Helmut Brandstätter (NEOS) kritisierte grundsätzlich, die österreichische Landesverteidigung sei lange säumig bei Aufbauplänen gewesen, obwohl sich Änderungen der internationalen Gefahrenlage schon vor dem Start des russischen Angriffskriegs auf die Ukraine abgezeichnet hätten. Zur von Brandstätter angesprochenen europäischen Sky-Shield-Initiative sagte Tanner, Österreich zeige Interesse an der Teilnahme, wiewohl die souveräne Luftraumüberwachung beibehalten werde. Die verschlechterte Sicherheitslage in Europa habe maßgeblich zum Umdenken in der heimischen Verteidigungspolitik beigetragen, sagte auch David Stögmüller (Grüne), der jedoch weiterhin ein großes Problem bei der Verteilung der Personalkosten im Heer ausmacht. Ihm zufolge fallen 66 % der Heeresbudgets für Personalaufwendungen an, doch sei die Entlohnung der “unteren Chargen” weiterhin zu gering. Hier widersprach Ministerin Tanner mit Hinweis auf Lohnerhöhungen auch bei Grundwehrdienern und unteren Rängen, die ihr Haus umgesetzt habe, soweit dies das Bezügegesetz ermögliche. Mit Maßnahmen wie dem freiwilligen Grundwehrdienst für Frauen und flexibleren Arbeitszeiten, wolle das Bundesheer einen höheren Stellenwert als Arbeitgeber in der Gesellschaft erlangen.

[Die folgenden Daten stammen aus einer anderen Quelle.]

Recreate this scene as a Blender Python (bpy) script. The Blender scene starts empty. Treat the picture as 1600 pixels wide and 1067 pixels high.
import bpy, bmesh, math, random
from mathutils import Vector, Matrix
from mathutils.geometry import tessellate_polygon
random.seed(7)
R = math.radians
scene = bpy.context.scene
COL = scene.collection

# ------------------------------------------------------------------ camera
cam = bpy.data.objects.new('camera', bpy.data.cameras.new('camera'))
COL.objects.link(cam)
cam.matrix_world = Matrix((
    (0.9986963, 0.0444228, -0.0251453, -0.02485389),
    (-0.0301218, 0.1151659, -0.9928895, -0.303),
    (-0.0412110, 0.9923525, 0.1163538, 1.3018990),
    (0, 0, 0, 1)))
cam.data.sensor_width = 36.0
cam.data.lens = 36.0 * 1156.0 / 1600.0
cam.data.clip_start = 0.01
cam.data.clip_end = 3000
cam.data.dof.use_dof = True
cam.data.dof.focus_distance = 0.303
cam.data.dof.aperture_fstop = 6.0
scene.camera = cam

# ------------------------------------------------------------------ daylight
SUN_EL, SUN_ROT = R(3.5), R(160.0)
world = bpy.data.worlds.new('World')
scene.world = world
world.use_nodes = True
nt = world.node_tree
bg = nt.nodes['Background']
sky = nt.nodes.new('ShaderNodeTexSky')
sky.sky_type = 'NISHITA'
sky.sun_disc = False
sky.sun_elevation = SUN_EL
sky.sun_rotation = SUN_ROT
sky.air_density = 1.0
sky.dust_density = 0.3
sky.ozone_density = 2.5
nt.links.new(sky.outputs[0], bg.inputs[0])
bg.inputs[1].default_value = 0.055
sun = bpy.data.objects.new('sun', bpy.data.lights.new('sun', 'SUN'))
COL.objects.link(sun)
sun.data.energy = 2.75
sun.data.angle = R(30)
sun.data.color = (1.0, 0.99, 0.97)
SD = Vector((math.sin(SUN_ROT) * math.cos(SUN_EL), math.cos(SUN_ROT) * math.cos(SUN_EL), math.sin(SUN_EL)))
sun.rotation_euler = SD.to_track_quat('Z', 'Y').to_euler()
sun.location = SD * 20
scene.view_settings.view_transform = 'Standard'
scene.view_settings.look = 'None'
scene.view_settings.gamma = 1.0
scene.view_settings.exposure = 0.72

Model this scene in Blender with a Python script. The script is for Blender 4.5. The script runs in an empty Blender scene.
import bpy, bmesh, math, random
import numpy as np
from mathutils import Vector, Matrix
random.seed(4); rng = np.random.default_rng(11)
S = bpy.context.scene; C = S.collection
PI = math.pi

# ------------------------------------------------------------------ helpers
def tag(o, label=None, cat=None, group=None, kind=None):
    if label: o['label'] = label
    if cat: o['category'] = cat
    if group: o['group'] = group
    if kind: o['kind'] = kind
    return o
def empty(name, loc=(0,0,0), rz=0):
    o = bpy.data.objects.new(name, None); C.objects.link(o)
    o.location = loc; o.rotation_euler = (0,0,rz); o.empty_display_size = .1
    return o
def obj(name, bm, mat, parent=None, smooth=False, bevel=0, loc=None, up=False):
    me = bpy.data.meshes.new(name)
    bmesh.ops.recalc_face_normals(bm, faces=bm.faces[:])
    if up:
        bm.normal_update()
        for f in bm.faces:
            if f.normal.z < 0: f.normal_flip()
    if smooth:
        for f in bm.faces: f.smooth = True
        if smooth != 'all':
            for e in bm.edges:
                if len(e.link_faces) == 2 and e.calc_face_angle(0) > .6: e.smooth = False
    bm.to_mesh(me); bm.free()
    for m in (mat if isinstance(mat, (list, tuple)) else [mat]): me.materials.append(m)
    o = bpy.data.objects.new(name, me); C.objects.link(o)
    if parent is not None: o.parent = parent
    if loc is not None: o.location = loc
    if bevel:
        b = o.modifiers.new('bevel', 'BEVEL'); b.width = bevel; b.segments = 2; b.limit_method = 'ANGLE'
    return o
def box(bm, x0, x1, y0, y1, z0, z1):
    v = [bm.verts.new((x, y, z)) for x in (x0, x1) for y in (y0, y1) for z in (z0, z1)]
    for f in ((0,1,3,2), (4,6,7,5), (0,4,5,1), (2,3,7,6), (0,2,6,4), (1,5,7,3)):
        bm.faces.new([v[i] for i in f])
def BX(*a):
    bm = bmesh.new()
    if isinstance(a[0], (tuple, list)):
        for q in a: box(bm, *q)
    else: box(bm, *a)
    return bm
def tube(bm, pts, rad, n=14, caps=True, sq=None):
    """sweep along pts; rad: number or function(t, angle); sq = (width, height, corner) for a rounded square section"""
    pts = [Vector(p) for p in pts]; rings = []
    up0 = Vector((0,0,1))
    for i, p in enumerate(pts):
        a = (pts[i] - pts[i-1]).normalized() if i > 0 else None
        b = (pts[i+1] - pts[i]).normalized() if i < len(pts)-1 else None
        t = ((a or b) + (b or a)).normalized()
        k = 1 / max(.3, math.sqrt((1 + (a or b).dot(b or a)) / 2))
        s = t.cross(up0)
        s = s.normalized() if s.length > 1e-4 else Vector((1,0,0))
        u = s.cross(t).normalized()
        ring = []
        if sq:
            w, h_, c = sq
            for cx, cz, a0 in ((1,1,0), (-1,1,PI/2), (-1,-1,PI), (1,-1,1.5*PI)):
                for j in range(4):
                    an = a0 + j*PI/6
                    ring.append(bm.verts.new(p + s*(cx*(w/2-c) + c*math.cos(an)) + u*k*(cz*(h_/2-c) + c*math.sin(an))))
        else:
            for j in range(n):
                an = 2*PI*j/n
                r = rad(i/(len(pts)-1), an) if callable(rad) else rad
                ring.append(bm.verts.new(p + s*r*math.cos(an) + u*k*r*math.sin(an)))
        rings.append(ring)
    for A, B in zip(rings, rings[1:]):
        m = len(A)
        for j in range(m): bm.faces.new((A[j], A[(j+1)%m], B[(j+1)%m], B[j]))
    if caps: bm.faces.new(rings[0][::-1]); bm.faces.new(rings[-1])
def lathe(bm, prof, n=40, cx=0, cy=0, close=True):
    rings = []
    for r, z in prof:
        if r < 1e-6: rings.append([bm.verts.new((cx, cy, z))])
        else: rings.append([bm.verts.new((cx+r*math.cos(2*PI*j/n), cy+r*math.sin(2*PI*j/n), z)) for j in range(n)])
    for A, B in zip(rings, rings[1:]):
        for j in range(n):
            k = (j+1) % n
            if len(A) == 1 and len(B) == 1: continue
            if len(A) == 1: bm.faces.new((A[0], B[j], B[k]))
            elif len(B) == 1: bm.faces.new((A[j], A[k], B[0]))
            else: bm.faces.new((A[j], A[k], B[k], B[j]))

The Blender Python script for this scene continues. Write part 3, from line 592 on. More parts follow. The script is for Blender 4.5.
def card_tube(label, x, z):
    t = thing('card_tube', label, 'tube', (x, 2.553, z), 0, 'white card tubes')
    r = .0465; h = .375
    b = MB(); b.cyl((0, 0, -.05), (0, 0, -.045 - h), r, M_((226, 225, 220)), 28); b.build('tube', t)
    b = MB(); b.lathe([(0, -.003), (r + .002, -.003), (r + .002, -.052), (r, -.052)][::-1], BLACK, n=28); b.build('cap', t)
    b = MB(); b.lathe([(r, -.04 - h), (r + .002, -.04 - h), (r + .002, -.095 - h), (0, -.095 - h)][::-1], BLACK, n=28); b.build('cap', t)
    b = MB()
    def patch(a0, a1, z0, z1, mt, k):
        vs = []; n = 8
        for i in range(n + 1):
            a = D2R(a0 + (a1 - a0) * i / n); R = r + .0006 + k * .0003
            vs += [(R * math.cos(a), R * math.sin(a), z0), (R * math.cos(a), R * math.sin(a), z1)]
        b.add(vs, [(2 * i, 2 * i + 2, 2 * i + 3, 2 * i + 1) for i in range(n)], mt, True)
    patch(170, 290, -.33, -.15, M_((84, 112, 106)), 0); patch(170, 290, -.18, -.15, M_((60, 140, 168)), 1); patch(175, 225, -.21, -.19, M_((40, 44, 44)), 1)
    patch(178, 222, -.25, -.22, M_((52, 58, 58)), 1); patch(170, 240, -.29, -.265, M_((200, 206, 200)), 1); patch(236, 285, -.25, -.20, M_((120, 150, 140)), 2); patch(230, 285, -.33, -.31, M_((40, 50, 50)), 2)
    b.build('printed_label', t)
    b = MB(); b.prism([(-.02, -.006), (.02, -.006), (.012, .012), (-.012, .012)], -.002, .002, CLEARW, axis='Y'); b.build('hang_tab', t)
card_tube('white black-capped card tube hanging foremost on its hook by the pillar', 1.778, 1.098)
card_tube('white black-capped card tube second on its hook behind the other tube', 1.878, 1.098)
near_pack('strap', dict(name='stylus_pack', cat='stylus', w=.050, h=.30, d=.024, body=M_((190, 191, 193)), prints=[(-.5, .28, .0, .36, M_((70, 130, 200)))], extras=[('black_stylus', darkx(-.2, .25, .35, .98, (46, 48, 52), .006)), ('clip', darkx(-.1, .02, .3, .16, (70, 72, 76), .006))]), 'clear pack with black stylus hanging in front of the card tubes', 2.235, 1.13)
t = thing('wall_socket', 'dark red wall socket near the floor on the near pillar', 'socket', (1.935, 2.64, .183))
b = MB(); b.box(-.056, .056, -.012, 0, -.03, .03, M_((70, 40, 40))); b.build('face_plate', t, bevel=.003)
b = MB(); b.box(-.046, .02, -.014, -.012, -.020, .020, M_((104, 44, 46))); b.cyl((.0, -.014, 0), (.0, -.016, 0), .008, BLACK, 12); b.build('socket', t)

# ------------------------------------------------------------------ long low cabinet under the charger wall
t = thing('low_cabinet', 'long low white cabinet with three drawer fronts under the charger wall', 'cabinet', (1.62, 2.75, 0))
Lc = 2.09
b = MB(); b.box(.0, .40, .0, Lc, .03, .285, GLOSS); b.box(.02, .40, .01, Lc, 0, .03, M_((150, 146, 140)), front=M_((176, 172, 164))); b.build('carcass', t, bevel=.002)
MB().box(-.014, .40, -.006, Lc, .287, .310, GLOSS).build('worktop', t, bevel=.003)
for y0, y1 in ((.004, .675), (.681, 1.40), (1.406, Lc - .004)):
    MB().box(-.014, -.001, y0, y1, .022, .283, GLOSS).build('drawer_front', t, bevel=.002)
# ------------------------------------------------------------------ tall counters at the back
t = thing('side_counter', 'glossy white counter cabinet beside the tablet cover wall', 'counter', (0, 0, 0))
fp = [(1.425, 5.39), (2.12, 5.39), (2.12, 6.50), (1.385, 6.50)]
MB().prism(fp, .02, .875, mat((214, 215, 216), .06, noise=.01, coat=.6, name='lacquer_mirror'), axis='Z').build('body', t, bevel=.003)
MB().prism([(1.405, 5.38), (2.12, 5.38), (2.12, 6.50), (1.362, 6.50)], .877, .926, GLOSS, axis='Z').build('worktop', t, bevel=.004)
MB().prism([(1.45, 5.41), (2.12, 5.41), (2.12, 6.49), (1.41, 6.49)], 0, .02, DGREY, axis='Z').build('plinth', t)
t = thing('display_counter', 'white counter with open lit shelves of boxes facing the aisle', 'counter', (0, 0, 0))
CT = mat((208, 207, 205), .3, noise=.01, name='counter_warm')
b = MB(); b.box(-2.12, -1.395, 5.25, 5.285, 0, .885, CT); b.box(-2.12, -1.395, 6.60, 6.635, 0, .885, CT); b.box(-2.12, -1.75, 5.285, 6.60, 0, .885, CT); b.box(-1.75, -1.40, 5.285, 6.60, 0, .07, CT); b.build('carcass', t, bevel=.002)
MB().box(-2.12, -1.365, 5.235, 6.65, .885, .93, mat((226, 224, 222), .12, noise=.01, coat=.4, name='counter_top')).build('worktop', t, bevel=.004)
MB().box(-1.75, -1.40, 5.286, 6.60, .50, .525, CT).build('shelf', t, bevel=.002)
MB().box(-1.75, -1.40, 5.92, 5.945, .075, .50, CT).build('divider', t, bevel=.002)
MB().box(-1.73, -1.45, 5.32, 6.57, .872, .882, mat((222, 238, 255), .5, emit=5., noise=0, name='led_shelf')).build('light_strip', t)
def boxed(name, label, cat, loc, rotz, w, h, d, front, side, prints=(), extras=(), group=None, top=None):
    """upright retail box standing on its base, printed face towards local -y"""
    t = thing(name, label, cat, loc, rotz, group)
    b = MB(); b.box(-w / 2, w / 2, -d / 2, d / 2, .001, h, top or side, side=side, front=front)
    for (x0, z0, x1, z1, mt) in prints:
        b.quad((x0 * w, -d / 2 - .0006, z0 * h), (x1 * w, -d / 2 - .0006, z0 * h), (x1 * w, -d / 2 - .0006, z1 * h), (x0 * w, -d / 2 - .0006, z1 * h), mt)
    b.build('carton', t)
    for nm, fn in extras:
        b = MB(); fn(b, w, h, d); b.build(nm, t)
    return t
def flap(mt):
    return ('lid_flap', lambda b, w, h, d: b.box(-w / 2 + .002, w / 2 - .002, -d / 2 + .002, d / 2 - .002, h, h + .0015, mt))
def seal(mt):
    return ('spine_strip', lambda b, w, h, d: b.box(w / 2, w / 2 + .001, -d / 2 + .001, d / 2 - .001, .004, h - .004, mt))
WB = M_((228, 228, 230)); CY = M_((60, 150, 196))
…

MILIZ LEIDET UNTER PERSONALMANGEL

Höchst besorgt äußert sich der Rechnungshof in seiner Prüfung (III-819 d.B.) zum Zustand der heimischen Miliz, die laut Bericht 2021 immerhin 64 % der Gesamtstärke des Bundesheeres ausmachte. Verteidigungsministerin Tanner bestätigte in diesem Zusammenhang Andreas Kollross (SPÖ), die Miliz sei “in schlechter Verfassung”. Dabei sei sie “integraler” Bestandteil des Bundesheeres, betonte Tanner, und keineswegs eine reine “Reservekompanie”. Das Projekt zur Optimierung der Rahmenbedingungen des Milizdienstes, das Hans Stefan Hintner (ÖVP) aufgeworfen hatte, wird laut Tanner bis Ende 2023 finalisiert. Der milizbeauftragte Generalmajor berichtete dem Ausschuss im Detail über dabei angestoßene Maßnahmen zur Aufstockung von (un)befristet beorderten Milizsoldat:innen, die zu regelmäßigen Übungen verpflichtet werden. Viel Gewicht lege man auf Partnerschaften mit der Wirtschaft, um die Vorteile von Arbeitskräften, die der Miliz angehören, herauszustreichen. Brandstätter (NEOS) hatte fehlendes Verständnis bei Unternehmen als mitverantwortlich für die schlechte personelle Ausstattung der Miliz apostrophiert. Brennendes Thema in diesem Zusammenhang sind dem Generalmajor zufolge die weiterhin bestehenden sozialrechtlichen Nachteile. Ministerin Tanner antwortete Stögmüller (Grüne) auf entsprechende Nachfrage, ihr Ressort habe diesbezügliche Vorkehrungen getroffen, am Zug seien jetzt das Ministerium für den Öffentlichen Dienst und die Sozialversicherungen.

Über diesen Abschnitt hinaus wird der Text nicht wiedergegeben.